Basado en la experiencia –que es la más grande maestra para corregir errores–, y evaluando con criterio racional los resultados finales de nuestro sistema educativo llegamos a ponderar lo que sigue. Primero: tanto desde el punto de vista pedagógico, en su contenido, como de la metodología de la enseñanza, en el Paraguay no llegamos sino a niveles muy reducidos para calificar el proceso de la enseñanza-aprendizaje como un producto de la excelencia. Por lo general, no se pasa del primer momento del proceso, y en forma superficial. Segundo: Al no tener conceptualizada y diseñada una filosofía de la educación, en su conjunto, es improbable conocer los tipos de recursos humanos idóneos que estamos formando, tanto en cantidad como en calidad, de acuerdo a las necesidades reales del país y utilizando a la educación, por vía del conocimiento, como arma liberadora del individuo. Tercero: Si bien la denominada reforma educativa pretendió transformar el sistema de la enseñanza-aprendizaje, hasta la fecha sus resultados son mínimos sino es que nulos. La reforma de un sistema educativo no pasa por un solo parámetro. En efecto, no basta modificar el esquema curricular únicamente y en gran medida desvirtuando una escala de valores que hacen a la esencia histórica de la nación, haciendo que los valores adquiridos desde afuera, sumados a los valores que nos atan a la dependencia de intereses extraños, anulan al mismo tiempo u obnubilan los valores propios, aquellos que se han ido labrando y acumulando en el contexto de la comunidad organizada. Rescatemos todos los valores que la ciencia y la técnica, con ayuda del conocimiento, vinieron elaborándose como parte de la cultura universal. Pero nos oponemos igualmente a que esos mismos valores, trasplantados exprofeso por interese ideológicos, hibridicen los valores propios o simplemente los deformen o los hagan desaparecer. Cuarto: Con la cancelación de las unidades pedagógicas que en su tiempo tenían como objetivo la formación de maestros y profesores normales, con cuatro siete años de estudios en sus áreas respectivas, habilitados precisamente como recursos humanos idóneos y preparados deliberadamente para orientar la enseñanza a nivel primario y secundario, nuestro sistema educativo, en este orden, se formó, de hecho, con un sistema improvisado y anárquico.

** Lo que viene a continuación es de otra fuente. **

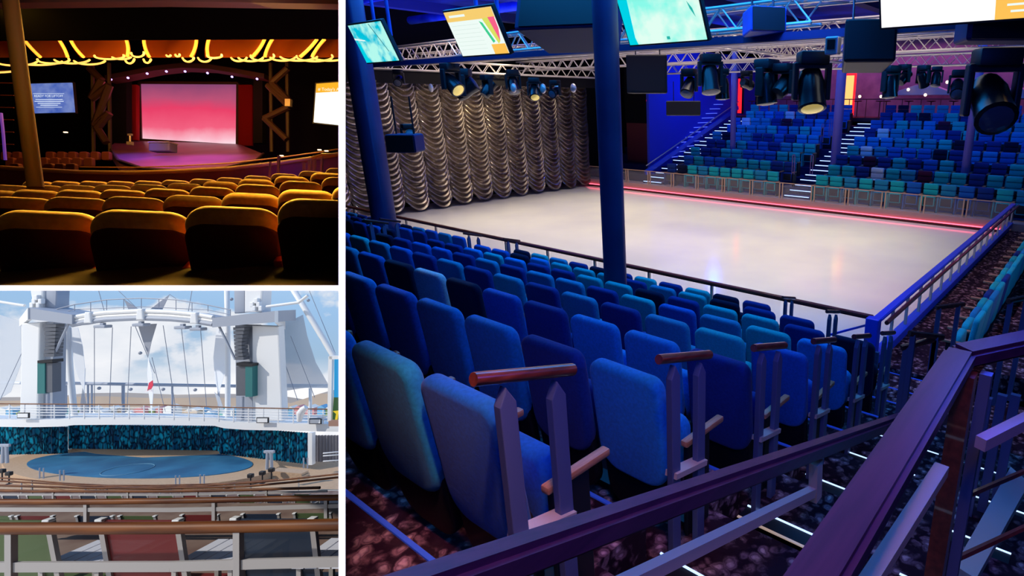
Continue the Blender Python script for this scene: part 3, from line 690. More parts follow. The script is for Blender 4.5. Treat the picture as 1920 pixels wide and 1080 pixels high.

Es decir, se prescindió de los exponentes capacitados con técnicas y métodos pedagógicos adecuados, requisito fundamental que se exige para transmitir con propiedad el conocimiento, esclarecer el entendimiento y madurar en la internalización de uno y otro momento del proceso enseñanza-aprendizaje, en sus primeros estadios.
La informática, por ejemplo, con todo su andamiaje tecnológico, ayuda a simplificar el o los procesos, pero jamás será la sustituta de los buenos maestros. El Magisterio es como el sacerdocio, exige vocación y pasión para su ejercicio, dones que ningún aparato material posee.
Por lo mismo, y como colofón, decimos que con un sistema educativo deficiente jamás se podrá sembrar en las generaciones jóvenes, y menos aún en toda la comunidad nacional, las semillas que hagan germinar la conciencia hacia la necesidad del desarrollo, de la valoración de la política para conformar gobiernos eficientes, y de recursos humanos idóneos que utilicen el conocimiento como un arma liberadora para superar el subdesarrollo económico, social y cultural de nuestro país.